Nah, the power isn't yours.

Wii owners have already bought more copies of Mario Kart, Mario Galaxy, Smash Bros. Brawl, Twilight Princess, Guitar Hero and even Super Paper Mario than they have any mini-game collection not involving Nintendo. Nintendo's own so-called mini-game collections also run a comparitively wider gamut than third parties', from Wii Sports to Wii Fit to Big Brain Academy to WarioWare.

The reason third parties are focusing on mini-game collections is because, of all the things which have been proven will sell on Wii, they're the easiest to make. A third party with a major platforming star, like Sonic or Rayman, might do one of two things. They could make exclusive platformers for Wii like Secret Rings (1.7M sold) and Black Knight. Or, they could repurpose their star for annual mini-game collections, because they're easier to make.

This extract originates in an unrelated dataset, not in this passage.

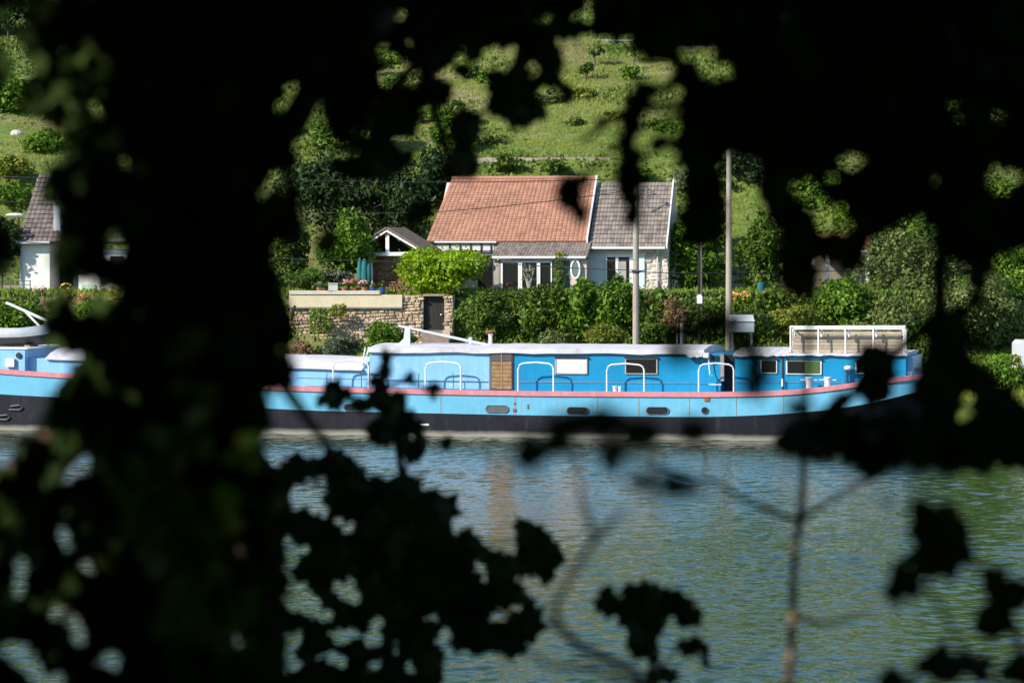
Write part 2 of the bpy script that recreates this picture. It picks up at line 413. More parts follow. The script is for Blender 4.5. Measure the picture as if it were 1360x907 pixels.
def roofslab(pxa, pxb, pya, pyb, v0=.5, v1=4.58, th=.15, name='roof', camber=.12):
    ua, ub = BF.u(pxa, v0), BF.u(pxb, v0); mb = MB(); k = 7; n = 22
    za, zb = BF.z(pxa, pya, v0), BF.z(pxb, pyb, v0); vs = []; fs = []
    for i in range(n+1):
        u = ua+(ub-ua)*i/n; z = za+(zb-za)*i/n+random.uniform(-.012, .012)
        for j in range(k+1):
            vs.append((u, v0+(v1-v0)*j/k, z+camber*math.sin(math.pi*j/k)))
        vs.append((u, v1, z-th)); vs.append((u, v0+random.uniform(-.01,.01), z-th+random.uniform(-.015,.02)))
    q = k+3
    for i in range(n):
        for j in range(q): fs.append((i*q+j, (i+1)*q+j, (i+1)*q+(j+1) % q, i*q+(j+1) % q))
    fs += [tuple(range(q)), tuple(reversed([n*q+j for j in range(q)]))]
    mb.add(vs, fs); return mb.build(name, roofm, barge, local=True)
roofslab(488, 935, 462, 465)
roofslab(912, 941, 468.5, 468.5, v0=.35, v1=.6, camber=.0, name='awning_edge'); roofslab(974, 1048, 468.5, 468, th=.12); roofslab(1046, 1204.5, 469.8, 470, th=.07, camber=.03)
# forward hatch with white cover
def zz(px, py, v): return BF.z(px, py, v)
ua, ub = BF.u(36, VC), BF.u(489, VC); zl = zg(ua)-.3
mb = MB(); mb.hexa([(ua,VC,zl),(ub,VC,zg(ub)-.2),(ub,VB,zg(ub)-.2),(ua,VB,zl)], [(ua,VC,zz(36,475,VC)),(ub,VC,zz(489,489.5,VC)),(ub,VB,zz(489,489.5,VC)),(ua,VB,zz(36,475,VC))])
mb.build('hatch_coaming', blue_c, barge, local=True)
mb = MB(); n = 26; vs = []; fs = []
for i in range(n+1):
    px = 60+(481-60)*i/n; u = BF.u(px, .5); z = zz(px, 475.5+15*(px-60)/421, .5)+random.uniform(-.01,.01)
    for j in range(9):
        t = j/8; vs.append((u, .5+(4.6-.5)*t, z+.36*math.sin(math.pi*t)**.75))
    vs += [(u, 4.6, z-.05), (u, .5, z-.05)]
for i in range(n):
    for j in range(11): fs.append((i*11+j, (i+1)*11+j, (i+1)*11+(j+1) % 11, i*11+(j+1) % 11))
fs += [tuple(range(11)), tuple(reversed([n*11+j for j in range(11)]))]
mb.add(vs, fs); mb.build('hatch_cover', roofm, barge, local=True, smooth=False)
# foredeck bulkhead
ua, ub = BF.u(-75, .3), BF.u(33, .3)
mb = MB(); mb.hexa([(ua,.3,zg(ua)-.2),(ub,.3,zg(ub)-.2),(ub,4.7,zg(ub)-.2),(ua,4.7,zg(ua)-.2)], [(ua,.3,zz(-75,462,.3)),(ub,.3,zz(33,463.5,.3)),(ub,4.7,zz(33,463.5,.3)),(ua,4.7,zz(-75,462,.3))]); mb.build('foredeck_bulkhead', blue_c, barge, local=True)
mb = MB(); mb.box(ua, ub+.1, .26, 4.74, zz(0,463.5,.3), zz(0,462,.3)); mb.build('bulkhead_rail', white, barge, local=True)
c0 = BF.at(25, 472, .28); mb = MB(); mb.tube([(c0.x,.24,c0.z),(c0.x,.32,c0.z)], .1, 16); mb.build('port_light', dark, barge, local=True)
def frame_window(px0, py0, px1, py1, gm, fm, fw=1.4, v=VC, name='window', arch=True):
    mb = MB()
    for q in ((px0,py0,px1,py0+fw),(px0,py1-fw,px1,py1),(px0,py0+fw+.02,px0+fw,py1-fw-.02),(px1-fw,py0+fw+.02,px1,py1-fw-.02)): BF.panel(mb, *q, v-.05, .06)
    o = mb.build(name, fm, barge, local=True)
    g = MB(); BF.panel(g, px0+fw, py0+fw, px1-fw, py1-fw, v-.03, .02); g.build('pane', gm, o, local=True)
    h = MB(); BF.panel(h, px0-1, py0-1.6, px1+1.4, py0-.1, v-.09, .1); h.build('window_shadow_bar', dark, o, local=True)  # dark bar painted as the shadow border along the window top
    return o
beige = paint('beige_frame', (.45,.38,.30), .6, .15, 4)
frame_window(737,475.5,780,497,curtain,beige); frame_window(830,476,873,497,glass,beige)
o = frame_window(1044,478.5,1091,497.5,glass,white,1.5,VC); g = MB(); BF.panel(g, 1069, 480.2, 1089.3, 495.8, VC-.037, .006); g.build('pane', refl_g, o, local=True)  # green panel over the dark pane is a painted reflection
frame_window(1010,478,1032,496,glass,white,1.2); frame_window(1136,480,1160,496.5,glass,white,1.3)
# doors
def door(px0,py0,px1,py1,v,m_):
    mb = MB(); BF.panel(mb, px0, py0, px1, py1, v-.05, .06); o = mb.build('door', m_, barge, local=True)
    return o
o = door(651, 467.5, 681, 518, VC, paint('door_frame_brown', (.10,.055,.035), .6, .3, 5))
mid = 666
for a, b_ in ((652.6, 665.3), (666.9, 679.4)):
    mb = MB(); n = 7
    for i in range(n):
        y0 = 480+ i*(517-480)/n; BF.panel(mb, a, y0+.25, b_, y0+(517-480)/n-.25, VC-.075, .03)
    mb.build('door_leaf', paint('varnished_wood', (.30,.18,.085), .45, .35, 6, dirt=(.42,.30,.18)), o, local=True)
    g = MB(); BF.panel(g, a, 469.5, b_, 479, VC-.065, .01); g.build('pane', paint('door_glass', (.10,.09,.085), .3, .3, 5), o, local=True)
mb = MB(); BF.panel(mb, 665.4, 469, 666.8, 517, VC-.085, .03); mb.build('door_post', paint('orange_wood', (.40,.20,.09), .6, .3, 6), o, local=True)
o = door(957, 470, 961.5, 506, VC+.02, paint('brown_door_edge', (.33,.25,.20), .6, .2, 5))
mb = MB(); BF.panel(mb, 961.8, 471, 974, 518, 1.34, .03); mb.build('doorway_shade', dark, barge, local=True)
mb = MB(); BF.panel(mb, 1038.5, 473, 1040.3, 517, VC-.04, .05); mb.build('door_seam', dark, barge, local=True)
mb = MB(); mb.tube([BF.at(1039,503,.5),BF.at(1039,513,.5)], .03, 6); mb.build('door_handle', white2, barge, local=True)
# lines of riveted plating along the cabin foot
for (a, b_, y) in ((491,648,506.5),(684,955,508),(978,1200,508)):
    mb = MB(); BF.panel(mb, a, y-.35, b_, y+.35, VC-.02, .03); mb.build('plating_ledge', paint('ledge_blue', (.08,.22,.36), .5, .2, 4), barge, local=True)
# hoop rails and thin guard wires on the gunwale
def hoop(px0, px1, pyt, m_, r=.028, v=.08):
    zt = BF.z((px0+px1)/2, pyt, v); pts = []
    a, b_ = BF.u(px0, v), BF.u(px1, v); za, zb = zg(a), zg(b_); cr = .16
    pts = [(a, v, za), (a, v, zt-cr-.04), (a+.05, v, zt-.07), (a+cr, v, zt-.01), ((a+b_)/2, v, zt+.03), (b_-cr, v, zt-.01), (b_-.05, v, zt-.07), (b_, v, zt-cr-.04), (b_, v, zb)]
    MB().tube(pts, r, 6).build('hoop_rail', m_, barge, local=True)
for a, b_, t in ((442.5,489.5,479.5),(565,612,481.5),(688,735,482.3),(806,855.5,484),(928,974.5,483.5)): hoop(a, b_, t, white2)
railm = paint('thin_rail_blue', (.05,.12,.2), .5, .2, 3)
mb = MB()
for px in (434, 479, 556, 602, 150, 250, 350): pass
for px0, px1 in ((434,480),(556,602)):
    mb.tube([BF.at(px0,515,.3),BF.at(px0,497,.3),BF.at(px0+1.2,495.5,.3)], .016, 5); mb.tube([BF.at(px1,515,.3),BF.at(px1,497.5,.3),BF.at(px1-2,496,.3)], .016, 5)
mb.tube([BF.at(394,502,.3),BF.at(520,504.5,.3),BF.at(648,507,.3)], .013, 5)
mb.build('guard_wire', railm, barge, local=True)
# bollards, vents, flues
def bollard(px, pyt, r, v=.28, cap=True, nm='bollard', pyb=None, m_=None):
    u = BF.u(px, v); zt = BF.z(px, pyt, v); zb = zg(u)-.06 if pyb is None else BF.z(px, pyb, v)
    h = zt-zb; mb = MB(); mb.lathe((u, v, zb), [(r*1.15,0),(r,.03),(r*.92,h*.5),(r*.95,h-.07),(r*1.2,h-.06),(r*1.2,h-.01),(r*.9,h)], 14)
    return mb.build(nm, m_ or white2, barge, local=True)
bollard(816.5,512.5,.075); bollard(823.5,513,.05)
for px in (1074.3, 1099.2):
    o = bollard(px, 500.5, .105, v=.2); z = BF.z(px, 504.5, .2); u = BF.u(px, .2)
    MB().tube([(u-.28,.2,z),(u+.28,.2,z)], .016, 6).build('cross_bar', white2, o, local=True)
o = bollard(1124.5, 491, .07, v=.45, nm='vent_pipe', m_=paint('vent_dark_blue', (.01,.08,.17), .4, .2, 3)); u = BF.u(1126.5, .42); z = BF.z(1126.5, 489, .42)
MB().lathe((u,.4,z), [(.02,-.07),(.1,-.05),(.14,0),(.13,.05),(.06,.08)], 14).build('vent_cap', white2, o, local=True, smooth=True)
o = bollard(651.5, 442.5, .07, v=2.2, nm='flue_pipe', pyb=461)
u = BF.u(651.5, 2.2); z = BF.z(651.5, 441, 2.2); MB().lathe((u,2.2,z), [(.05,-.06),(.05,-.02),(.19,-.01),(.19,.03),(.04,.06)], 14).build('flue_cap', rust, o, local=True)
bollard(625, 448, .06, v=2.2, nm='roof_post', pyb=461)
# lowered boom on its pedestal
def P(px, py, v=1.6): return BF.at(px, py, v)
mb = MB(); mb.prism([P(537.8,435),P(544.2,435.5),P(544,456.5),P(547,461),P(521,461),P(521,458),P(530,455.5),P(536,450)], (0,.14,0)); o = mb.build('boom_pedestal', paint('pale_grey_blue', (.58,.66,.74), .45, .1, 3), barge, local=True)
MB().tube([P(529,432.5,1.66),P(651,459,1.66)], [.032,.052], 8).build('boom', MATS['pale_grey_blue'], barge, local=True)
# ladder at the forward end of the cabin
mb = MB(); uu = BF.u(490, .9)-.08
for v_ in (.75, 1.15): mb.tube([(uu-.32, v_, zg(uu)-.05),(uu, v_, zz(490,461,.9))], .022, 6)
for i in range(4):
    t = (i+.7)/4.6; z = zg(uu)+(zz(490,461,.9)-zg(uu))*t; mb.tube([(uu-.32+.32*t,.75,z),(uu-.32+.32*t,1.15,z)], .018, 6)
mb.build('ladder', white2, barge, local=True)
# roof terrace: white rail with weathered boards behind
mb = MB(); pxs = [1050, 1087, 1123, 1160, 1201]
def tub(mb, a, b_, r=.03): mb.tube([a, b_], r, 6)
for px in pxs: tub(mb, BF.at(px,470,.62), BF.at(px,434,.62))
tub(mb, BF.at(1048.5,434,.62), BF.at(1202.5,433.6,.62), .034); tub(mb, BF.at(1050,437.4,.64), BF.at(1200,437.4,.64), .014)
for px in (1056, 1091, 1128, 1164): tub(mb, BF.at(px,437,.8), BF.at(px,447.5,.8), .03)
for px in (1053, 1199.5, 1203): tub(mb, BF.at(px, 436, 3.6), BF.at(px, 468, 3.6))
tub(mb, BF.at(1050,434,.62), BF.at(1053,436,3.6)); tub(mb, BF.at(1201,434,.62), BF.at(1203,436,3.6)); tub(mb, BF.at(1053,436,3.6), BF.at(1203,436,3.6), .03)
mb.build('terrace_rail', white2, barge, local=True)
mb = MB(); n = 6
for i in range(n):
    y0 = 440+i*(468.5-440)/n
    for a, b_ in ((1052,1086.6),(1087.2,1122.6),(1123.2,1159.6),(1160.2,1199.5)): BF.panel(mb, a, y0+.12, b_, y0+(468.5-440)/n-.12, 1.0+random.uniform(0,.015), .03)
mb.build('windbreak_board', paint('grey_boards', (.40,.33,.25), .85, .25, 4, bump=.3, island=.25, dirt=(.25,.19,.14)), barge, local=True)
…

Eventually the tide will turn. Wii Sports Resort will eat up the market for "Wii Sports 2" type games. Newly established mini-game brands like Carnival Games and Raving Rabbids will own big chunks of the mini-game market. Production values will go up to try to gain an edge, yet sales will go down as players grow tired of the same experiences. Third parties will be forced to try their hand in areas like platformers, racers, fighters or adventure titles, where Wii already has the most popular games of the decade or of all-time.

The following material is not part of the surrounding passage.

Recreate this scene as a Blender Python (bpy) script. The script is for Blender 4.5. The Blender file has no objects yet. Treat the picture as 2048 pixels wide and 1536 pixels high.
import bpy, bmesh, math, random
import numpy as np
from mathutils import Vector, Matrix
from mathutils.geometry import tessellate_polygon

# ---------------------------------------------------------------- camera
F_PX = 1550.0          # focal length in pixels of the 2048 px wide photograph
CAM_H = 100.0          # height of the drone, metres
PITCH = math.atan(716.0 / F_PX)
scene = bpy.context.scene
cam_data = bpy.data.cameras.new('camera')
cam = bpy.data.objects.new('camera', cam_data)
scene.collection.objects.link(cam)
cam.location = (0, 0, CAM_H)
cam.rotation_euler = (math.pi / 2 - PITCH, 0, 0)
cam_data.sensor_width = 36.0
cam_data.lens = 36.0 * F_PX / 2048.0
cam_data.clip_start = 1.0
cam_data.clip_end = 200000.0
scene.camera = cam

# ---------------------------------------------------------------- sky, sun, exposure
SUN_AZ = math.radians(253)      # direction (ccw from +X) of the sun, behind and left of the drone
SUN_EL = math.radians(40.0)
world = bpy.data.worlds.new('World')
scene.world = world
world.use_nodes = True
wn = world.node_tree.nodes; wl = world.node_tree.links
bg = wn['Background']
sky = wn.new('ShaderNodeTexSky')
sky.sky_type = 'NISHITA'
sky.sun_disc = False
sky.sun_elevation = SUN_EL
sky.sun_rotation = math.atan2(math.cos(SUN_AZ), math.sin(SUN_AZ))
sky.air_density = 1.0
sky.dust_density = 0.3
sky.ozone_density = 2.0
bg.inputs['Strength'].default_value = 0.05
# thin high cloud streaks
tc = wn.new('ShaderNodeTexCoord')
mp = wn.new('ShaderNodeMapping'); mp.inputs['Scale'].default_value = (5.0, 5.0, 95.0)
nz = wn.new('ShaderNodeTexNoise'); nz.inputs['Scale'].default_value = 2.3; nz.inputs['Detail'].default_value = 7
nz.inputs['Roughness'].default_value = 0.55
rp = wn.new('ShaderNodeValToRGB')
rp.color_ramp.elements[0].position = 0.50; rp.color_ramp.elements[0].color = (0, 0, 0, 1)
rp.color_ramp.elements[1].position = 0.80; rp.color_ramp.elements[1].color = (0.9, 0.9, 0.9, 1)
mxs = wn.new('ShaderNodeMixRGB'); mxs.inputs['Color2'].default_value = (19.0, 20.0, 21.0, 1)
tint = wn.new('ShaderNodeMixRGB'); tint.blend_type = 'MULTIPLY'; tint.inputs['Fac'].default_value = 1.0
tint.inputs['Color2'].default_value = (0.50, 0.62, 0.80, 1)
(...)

And eventually, the situation will be like it is with DS, which now has Guitar Hero, Grand Theft Auto and Dragon Quest all locked up from PSP.



"[Our former customers] are unable to find software which they WANT to play."
"The way to solve this problem lies in how to communicate what kind of games [they CAN play]."

Satoru Iwata, Nintendo President. Only slightly paraphrased.